Post-election polling suggests that the issue of abortion was less of a factor for voters than many expected, and conservative Christians were among those weighing a range of concerns.
Trimbath said many believe families should have broader educational choice, particularly at a time when it has become commonplace for public schools to require students to attend lessons on matters some Christians consider problematic. He also sees conscience rights as an issue — the question of whether the government may compel religious professionals to provide services that violate their sincerely held religious beliefs. (That question was put to the test when provisions of the Affordable Care Act required all employers, including religious ones, to provide cost-free coverage for contraceptives, sterilizations and “emergency birth control” in employee health plans. The Little Sisters of the Poor, a small congregation of Catholic sisters, sued two U.S. states over the matter in 2013, winning their case in the Supreme Court seven years later.)
Others pointed to concerns about laws being changed to make it legal for minors to undergo sex-change surgeries without parental consent, and to a proposed rule from the Biden Administration that would have prohibited blanket bans on transgender athletes playing school sports. Those and others are matters that concern “life, family, parental rights over children, sex — things the Bible talks about,” as Unthank puts it.
Other denominations, of course, have reacted differently to Trump’s reelection. The African Methodist Episcopal Church, for example, released a statement saying the result had “caused alarm across the nation and the world” and calling on members to “remain faithful and never cease praying.” The Episcopal Church expressed concern that Trump’s policies on immigration contradict its own, and the United Methodist Church is gathering signatures for an open letter to Trump that “implore(s) you and your administration to stop criminalizing immigrants.”
Even evangelicals have their doubts. Taylor, the Kainos Ministries counselor, said Trump’s past “flaws and peccadilloes” and often harsh rhetoric are a “genuine concern,” and many of his Christian friends feel the same way.

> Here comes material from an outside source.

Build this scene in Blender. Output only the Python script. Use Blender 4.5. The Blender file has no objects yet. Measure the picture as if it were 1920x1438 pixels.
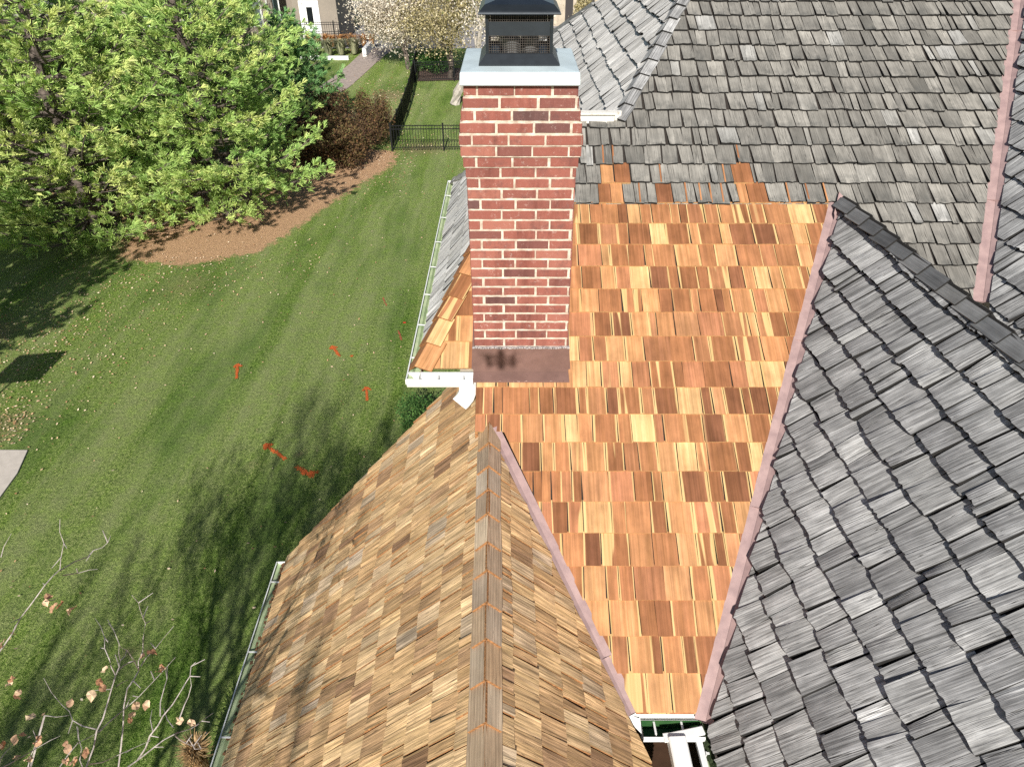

But he believes Trump offers the best chance to establish a “government that protects the citizenry,” a standard he says the Apostle Paul sets in the Epistle to the Romans, and in the imperfect world we occupy, that’s what concerns him most come election time.
Beyond that, Taylor says, he wouldn’t and doesn’t explicitly tell anyone how to vote, and other pastors echo that view. That’s between them and their God, most say, and even after the votes are counted and new leaders take their places, he’s the one in control.
“Our faith should define our politics not vice versa,” Reaves, the Hagerstown pastor, says. “Political seasons come and go. But the Gospel remains our foundation.”